A la fin d’un jour froid de janvier, je lance à Guillaume « Et si on partait quelques jours au soleil ? ». Deux semaines plus tard, nous posons le pied sur le tarmac du plus petit état de l’Union Européenne.
Vue d’avion, Malte est un minuscule rocher plat de 246 km2 perdu sur la surface lisse de la Méditerranée. Un plateau aride bordé de falaises. Malte, c’est un archipel de 8 îles dont seulement 4 sont habitées.
Plonger dans le passé à La Valette et aux Trois Cités
Le taxi s’engouffre dans les rues serrées et perpendiculaires de La Valette. Je me contorsionne pour apercevoir le haut des immeubles. La ville mesure 1 km dans sa plus grande largeur. C’est moins que le village où j’ai grandi mais incroyablement plus dense. Des édifices remarquables fleurissent à chaque coin de rue. Elle est la plus petite capitale de l’UE et ajoute encore un « petit » à sa collection.
Dans les jardins d’Upper Barrakka, debout face à la mer Méditerranée, je contemple le Grand Port. J’essaie de me représenter Jean Parisot de La Valette, alors à la tête de l’Ordre de Malte, supervisant la fortification de la ville qu’il était en train de créer.

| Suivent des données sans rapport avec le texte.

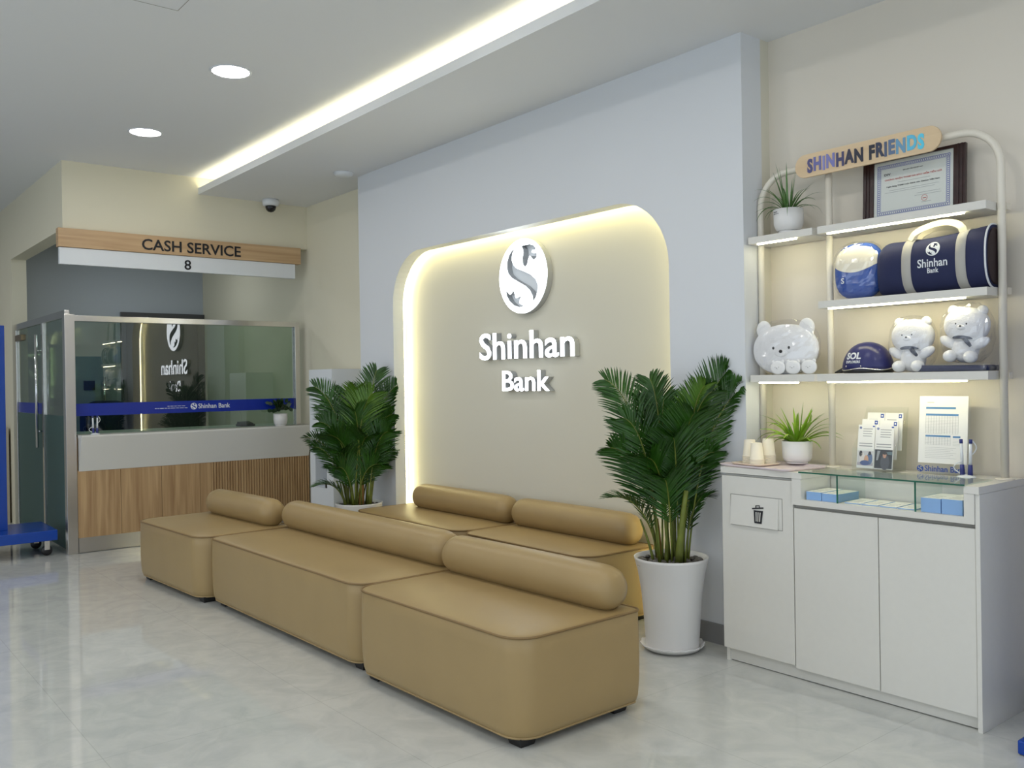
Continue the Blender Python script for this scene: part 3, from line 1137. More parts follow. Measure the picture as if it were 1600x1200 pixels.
canes_l = [(0.04, 0.0, 0.84, 0.02, 0.01, 0.024, 'stem_brown'), (0.08, 0.05, 0.80, 0.05, 0.04, 0.016, 'stem'), (0.0, -0.02, 0.75, -0.01, 0, 0.017, 'stem'), (-0.07, -0.05, 0.7, -0.04, -0.02, 0.014, 'stem'),
           (-0.11, -0.03, 0.7, -0.1, -0.03, 0.012, 'stem'), (0.04, 0.08, 0.8, 0.02, 0.05, 0.014, 'stem'), (-0.03, -0.1, 0.66, -0.04, -0.06, 0.010, 'stem')]
palm((-6.33, 3.53, 0), pot_l, 0.188, None, PZ, fan_fronds(tips_l, PZ - 0.03, 0.07, 9), 'bushy areca palm in a wide white pot beside the water dispenser', 'plant', 8, canes_l)

# ================================================================== WATER DISPENSER
t = thing('water_dispenser', (-7.30, 3.70, 0), 'tall white water dispenser standing behind the left palm', 'water dispenser')
T0 = off((7.30, -3.70, 0))
p = MB()
p.box(-7.52, -7.08, 3.82, 4.0, 0.01, 1.53, T=T0)
p.box(-7.52, -7.42, 3.70, 3.82, 0.01, 1.53, T=T0)
p.box(-7.20, -7.08, 3.70, 3.82, 0.01, 1.53, T=T0)
p.box(-7.42, -7.20, 3.70, 3.82, 0.01, 0.47, T=T0)
p.box(-7.42, -7.20, 3.70, 3.82, 0.86, 1.53, T=T0)
hs = p.build('housing', M['plastic_white'], t)
p = MB().box(-7.418, -7.202, 3.812, 3.818, 0.472, 0.858, T=T0)
p.build('recess_panel', M['niche_grey'], t)
p = MB().box(-7.235, -7.205, 3.70, 3.74, 0.475, 0.51, T=T0)
p.build('drip_sensor', M['black'], t)
for i, cc in enumerate((s2l(130, 60, 50), s2l(60, 80, 140))):
    p = MB()
    p.lathe([(0.012, 0.72), (0.014, 0.76), (0.014, 0.80)], (-7.27 + 0.0 - i * 0.07, 3.775, 0), 12, T=T0)
    p.build('tap', mat('tap_%d' % i, cc, rough=0.4), t)

# ================================================================== COUNTER OBJECTS


def pen_stand(loc, label, s=1.0, rz=0.0):
    t = thing('pen_stand', loc, label, 'pen stand', rz=rz)
    b = MB()
    b.lathe([(0.034, 0.0), (0.034, 0.004), (0.028, 0.008), (0.018, 0.012), (0.005, 0.013)], n=28)
    b.build('base', M['plastic_white'], t)
    for sx, tx in ((-0.013, -0.004), (0.014, 0.003)):
        p = MB()
        p.tube([(sx, 0, 0.010), (sx + tx * 0.25, 0, 0.05)], [0.0095, 0.0075], 12, m=M['print_navy'])
        p.tube([(sx + tx * 0.25, 0, 0.05), (sx + tx * 0.8, 0, 0.13)], [0.0058, 0.0055], 12, m=M['plastic_white'])
        p.tube([(sx + tx * 0.8, 0, 0.13), (sx + tx, 0, 0.146)], [0.0062, 0.006], 12, m=M['print_navy'])
        p.build('pen', None, t)
    for sg in (-1, 1):
        c_ = MB()
        pts = []
        for i in range(24):
            u = i / 23
            if sg > 0:
                pts.append((0.017 + 0.018 * math.sin(PI * u) + 0.0, 0.004, 0.145 - 0.06 * u))
            else:
                pts.append((-0.012 - 0.03 * math.sin(PI * u), -0.004, 0.065 - 0.052 * u))
        c_.tube(pts, 0.0022, 6)
        c_.build('cord', M['plastic_white'], t)
    t.scale = (s, s, s)
    return t


pen_stand((XF + 0.03, 2.02, 1.0), 'blue and white twin pen stand at the left end of the cash counter', 1.1, R(70))

t = thing('potted_plant', (XF + 0.02, 3.70, 1.0), 'small dark leafy plant in a white pot on the cash counter', 'plant')
p = MB()
p.lathe([(0.05, 0.0), (0.055, 0.006), (0.055, 0.012)], n=32)
p.lathe([(0.052, 0.013), (0.062, 0.02), (0.066, 0.06), (0.066, 0.118), (0.060, 0.118), (0.060, 0.10), (0.004, 0.098)], n=32, caps=False)
p.build('pot', M['pot'], t)
p = MB()
rnd = random.Random(11)
for i in range(70):
    a = rnd.uniform(0, 2 * PI)
    el = rnd.uniform(0.1, 1.4)
    r0 = rnd.uniform(0.03, 0.085)
    cpos = Vector((r0 * math.cos(a) * math.cos(el) * 1.1, r0 * math.sin(a) * math.cos(el) * 1.1, 0.13 + rnd.uniform(0, 0.095)))
    dr_ = Vector((math.cos(a) * math.cos(el), math.sin(a) * math.cos(el), math.sin(el))).normalized()
    sd = dr_.orthogonal().normalized()
    sd = Matrix.Rotation(rnd.uniform(0, 6.28), 3, dr_) @ sd
    nn_ = dr_.cross(sd)
    ll, ww = rnd.uniform(0.04, 0.055), rnd.uniform(0.016, 0.022)
    vs = [cpos]
    for (u, w_) in ((0.25, 0.8), (0.55, 1.0), (0.85, 0.6)):
        vs += [cpos + dr_ * ll * u - sd * ww * w_ + nn_ * 0.004, cpos + dr_ * ll * u, cpos + dr_ * ll * u + sd * ww * w_ + nn_ * 0.004]
    vs.append(cpos + dr_ * ll)
    p.add(vs, [(0, 2, 1), (0, 3, 2), (1, 2, 5, 4), (2, 3, 6, 5), (4, 5, 8, 7), (5, 6, 9, 8), (7, 8, 10), (8, 9, 10)], None, True)
p.build('foliage', M['dark_leaf'], t, fix=False)

o = MB().box(-0.06, 0.06, -0.075, 0.075, 0.0, 0.02)
o.loops([[(-0.05, -0.07, 0.02), (0.05, -0.07, 0.02), (0.05, 0.07, 0.02), (-0.05, 0.07, 0.02)], [(-0.055, -0.062, 0.045), (0.01, -0.062, 0.035), (0.01, 0.062, 0.035), (-0.055, 0.062, 0.045)]], smooth=False)
o = o.build('card_terminal', M['black'], bevel=0.005)
o.location = (-8.42, 3.46, 1.001)
setp(o, 'black card terminal on the cash counter behind the glass', 'card terminal')

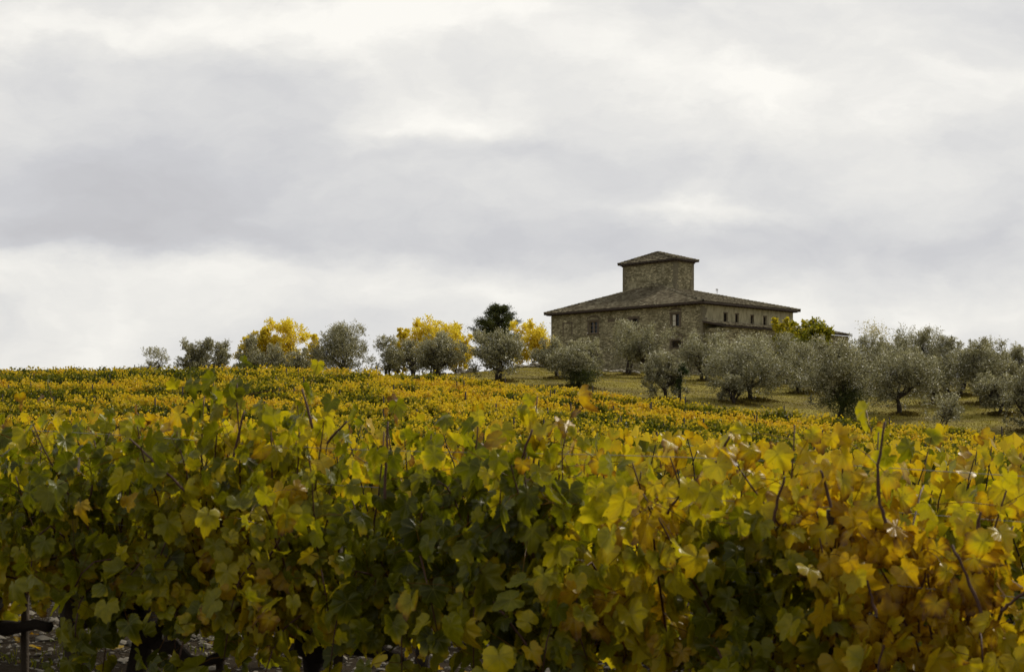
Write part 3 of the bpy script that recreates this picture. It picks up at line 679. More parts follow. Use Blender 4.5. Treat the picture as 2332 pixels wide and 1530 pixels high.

Point stratégique, l’île a été une terre d’invasion pendant plusieurs millénaires. Siciliens, Phéniciens, Grecs, Carthaginois, Romains, Arabes, Normands, Allemands, Français, Espagnols et Anglais sont passés par là à un moment ou à un autre de l’Histoire. Les traces de son passé se lisent dans les temples mystérieux, les balcons traditionnels, les cabines téléphoniques rouges, la cuisine métissée, les statues de vierges et de saints à tous les angles et surtout dans la langue. Le Maltais, à la grammaire arabe, contient aussi des mots d’Italiens, d’Anglais et de Français. Seule langue arabe à l’écriture latine.
« En plus des fortifications, des hôpitaux et des palais, des bibliothèques et des églises sortent de terre sous les mains des ouvriers et des esclaves maures. »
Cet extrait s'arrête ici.